Os sucedâneos
Chegaram há cerca de um ano à Assembleia da República com os discursos (e os jeitos) bem ensaiados: há que mudar o sistema, refundar o regime, combater a corrupção, libertar a Constituição da sua carga ideológica. Aproveitando-se de ventos mediáticos favoráveis, Chega e Iniciativa Liberal apresentaram-se como produtos novos, impolutos, vindos de fora do sistema…

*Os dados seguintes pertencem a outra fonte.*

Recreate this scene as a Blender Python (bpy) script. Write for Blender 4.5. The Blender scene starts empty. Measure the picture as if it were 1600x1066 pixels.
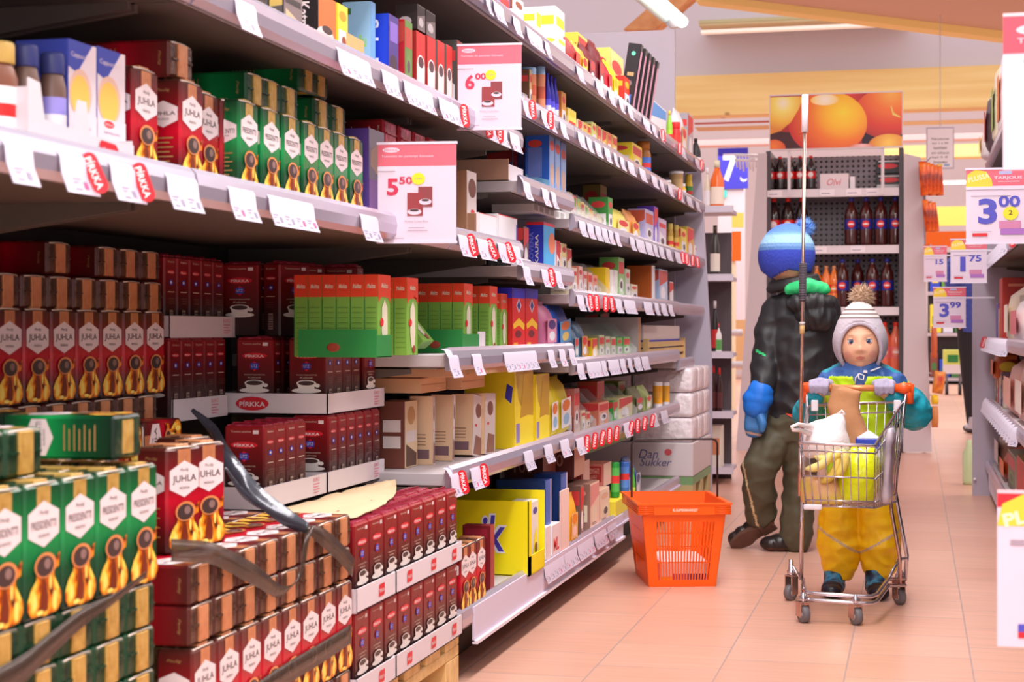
import bpy, bmesh, math, random
from mathutils import Matrix, Vector, noise
random.seed(7)
R = math.radians
C = bpy.context.scene.collection
SC = bpy.context.scene

# ------------------------------------------------------------ camera, world, light, exposure
YAW = math.atan(630 / 2600); F = 2600.0; CAMH = 0.80
SN, CS = math.sin(YAW), math.cos(YAW)
VPX, HOR = 1430.0, 515.0
cam = bpy.data.cameras.new('camera'); camo = bpy.data.objects.new('camera', cam); C.objects.link(camo)
camo.location = (0, 0, CAMH); camo.rotation_euler = (R(90), 0, YAW)
cam.sensor_width = 36; cam.lens = 36 * F / 1600; cam.shift_y = -18 / 1600
cam.dof.use_dof = True; cam.dof.focus_distance = 4.3; cam.dof.aperture_fstop = 9.0
cam.clip_start = 0.05; cam.clip_end = 100
SC.camera = camo
W = bpy.data.worlds.new('shop_light'); SC.world = W; W.use_nodes = True
W.node_tree.nodes['Background'].inputs[0].default_value = (1.0, 0.93, 0.93, 1)
W.node_tree.nodes['Background'].inputs[1].default_value = 0.80
def area(name, loc, sx, sy, energy, rot=(0, 0, 0), col=(1.0, 0.95, 0.93)):
    l = bpy.data.lights.new(name, 'AREA'); l.shape = 'RECTANGLE'; l.size = sx; l.size_y = sy
    l.energy = energy; l.color = col
    o = bpy.data.objects.new(name, l); C.objects.link(o); o.location = loc; o.rotation_euler = rot
    return o
area('aisle_lamp_light', (-0.25, 3.2, 3.1), 0.3, 7.0, 120)
area('far_aisle_lamp_light', (-0.3, 11.5, 3.3), 0.5, 7.0, 130)
area('next_aisle_lamp_light', (1.7, 6.0, 3.1), 0.3, 9.0, 70)
area("back_hall_lamp_light", (0.0, 23.0, 3.3), 8.0, 5.0, 200)
area('front_lamp_light', (0.3, -1.6, 2.4), 2.0, 1.0, 38, (R(62), 0, R(8)))
SC.view_settings.view_transform = 'Standard'; SC.view_settings.look = 'None'
SC.view_settings.gamma = 1; SC.view_settings.use_curve_mapping = False
SC.view_settings.exposure = 0.62

# ------------------------------------------------------------ pixel helpers (measured photo points -> places)
def at(u, v, X=None, Y=None, Z=None, D=None):
    t = (u - 800) / F; s = -(v - HOR) / F
    d = Vector((-SN + t * CS, CS + t * SN, s))
    if X is not None: k = X / d.x
    elif Y is not None: k = Y / d.y
    elif D is not None: k = D
    else: k = (Z - CAMH) / d.z
    return Vector((d.x * k, d.y * k, CAMH + d.z * k))
def YU(u, X=-1.0): return at(u, HOR, X=X).y

# ------------------------------------------------------------ materials
MATS = {}
def lin(c):
    r = []
    for x in c[:3]:
        x /= 255.0
        r.append(x / 12.92 if x <= .04045 else ((x + .055) / 1.055) ** 2.4)
    return (r[0], r[1], r[2], 1)
def M(name, col=None, rough=.5, metal=0, bump=0, bscale=60, emit=0, alpha=1, trans=0, ior=1.45, grad=None, axis=2, noisec=None, nscale=20, ndet=3, coat=0, sheen=0, spec=.5, bdist=.002):
    if name in MATS: return MATS[name]
    m = bpy.data.materials.new(name); m.use_nodes = True; nt = m.node_tree; b = nt.nodes['Principled BSDF']
    col = col or (200, 200, 200)
    b.inputs['Base Color'].default_value = lin(col); b.inputs['Roughness'].default_value = rough
    b.inputs['Metallic'].default_value = metal; b.inputs['Specular IOR Level'].default_value = spec
    b.inputs['IOR'].default_value = ior
    if coat: b.inputs['Coat Weight'].default_value = coat; b.inputs['Coat Roughness'].default_value = .12
    if sheen: b.inputs['Sheen Weight'].default_value = sheen
    if trans: b.inputs['Transmission Weight'].default_value = trans
    if alpha < 1: b.inputs['Alpha'].default_value = alpha
    if emit: b.inputs['Emission Color'].default_value = lin(col); b.inputs['Emission Strength'].default_value = emit
    tc = None
    if grad or noisec or bump: tc = nt.nodes.new('ShaderNodeTexCoord')
    if grad:                       # printed gradient along a local axis: [(metres, colour), ...]
        sep = nt.nodes.new('ShaderNodeSeparateXYZ'); nt.links.new(tc.outputs['Object'], sep.inputs[0])
        lo, hi = grad[0][0], grad[-1][0]
        mr = nt.nodes.new('ShaderNodeMapRange'); mr.inputs['From Min'].default_value = lo; mr.inputs['From Max'].default_value = hi
        nt.links.new(sep.outputs[axis], mr.inputs[0])
        cr = nt.nodes.new('ShaderNodeValToRGB'); nt.links.new(mr.outputs[0], cr.inputs[0])
        while len(cr.color_ramp.elements) < len(grad): cr.color_ramp.elements.new(.5)
        for e, (p, c) in zip(cr.color_ramp.elements, grad):
            e.position = (p - lo) / (hi - lo)
        for e, (p, c) in zip(cr.color_ramp.elements, grad): e.color = lin(c)
        nt.links.new(cr.outputs[0], b.inputs['Base Color'])
    if noisec:
        n = nt.nodes.new('ShaderNodeTexNoise'); n.inputs['Scale'].default_value = nscale; n.inputs['Detail'].default_value = ndet
        nt.links.new(tc.outputs['Object'], n.inputs['Vector'])
        cr = nt.nodes.new('ShaderNodeValToRGB'); nt.links.new(n.outputs[0], cr.inputs[0])
        k = len(noisec)
        while len(cr.color_ramp.elements) < k: cr.color_ramp.elements.new(.5)
        for i, e in enumerate(cr.color_ramp.elements): e.position = .32 + .36 * i / (k - 1)
        for e, c in zip(cr.color_ramp.elements, noisec): e.color = lin(c)
        nt.links.new(cr.outputs[0], b.inputs['Base Color'])
    if bump:
        n2 = nt.nodes.new('ShaderNodeTexNoise'); n2.inputs['Scale'].default_value = bscale; n2.inputs['Detail'].default_value = 3
        nt.links.new(tc.outputs['Object'], n2.inputs['Vector'])
        bp = nt.nodes.new('ShaderNodeBump'); bp.inputs['Strength'].default_value = bump; bp.inputs['Distance'].default_value = bdist
        nt.links.new(n2.outputs[0], bp.inputs['Height']); nt.links.new(bp.outputs[0], b.inputs['Normal'])
    MATS[name] = m
    return m
_solid = {}
def S(c, rough=.45, **k):
    key = (tuple(c), rough, tuple(sorted(k.items())))
    if key not in _solid: _solid[key] = M('paint_%d' % len(_solid), c, rough, **k)
    return _solid[key]
white = (236, 226, 232)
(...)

Mas será mesmo assim? Uma breve incursão pelas biografias dos seus deputados basta para que se conclua que não. João Cotrim Figueiredo, da IL, foi não só presidente do Turismo de Portugal como passou pelas administrações da Compal, da Privado Holding (dona do BPP, de Rendeiro) e da TVI. Haverá alguém mais beneficiado com o sistema do que o grande capital que tão fielmente serviu (e serve)?
Quanto a André Ventura, antes de se tornar pupilo do velho fascista Diogo Pacheco de Amorim (cúmplice de Spínola no sinistro MDLP) e de ser publicamente apoiado por criminosos neonazis, fez o seu caminho num dos partidos do regime que jura agora abominar: passou pela JSD e, ainda em 2017, surgiu como candidato a uma câmara municipal da Área Metropolitana de Lisboa pelo PSD, cuja liderança, aliás, se propôs disputar com Rui Rio. Do currículo profissional consta a passagem pela Finpartner, empresa de aconselhamento fiscal – leia-se, de ajuda à fuga e evasão fiscais –, função que acumulou com o cargo de deputado.
Se das figuras passarmos para as políticas, a conclusão não se altera: só nos últimos meses, IL e Chega juntaram o seu voto (ou a sua ausência) a PSD e CDS – e, diga-se, também ao PS! – para impedir aumentos salariais dignos, a protecção de quem trabalha por turnos, o fim dos bancos de horas nas empresas e das propinas no Ensino Superior, a contratação de mais profissionais para creches e centros de dia. Quanto pior (para o povo), melhor (para eles) parece ser a sua consigna.
Também o que se conhece dos seus projectos de revisão constitucional aponta no mesmo sentido: a privatização das funções sociais do Estado, as limitações de direitos e liberdades, o reforço de tendências autoritárias e a imposição de tenebrosas medidas de regressão civilizacional são sonhos antigos, mesmo que nem sempre assumidos, da dita direita tradicional. Razão tem o PCP quando considera essas forças sucedâneos reaccionários de PSD e CDS.
Os perigos que o Chega, a Iniciativa Liberal e os interesses que ocultam representam para a democracia e os direitos são reais, sérios e devem ser combatidos. Mas importa não esquecer que ambos nasceram (e medram) da política de direita e do seu lastro de exploração, injustiças e desigualdades. E é esta, antes de mais, que importa derrotar.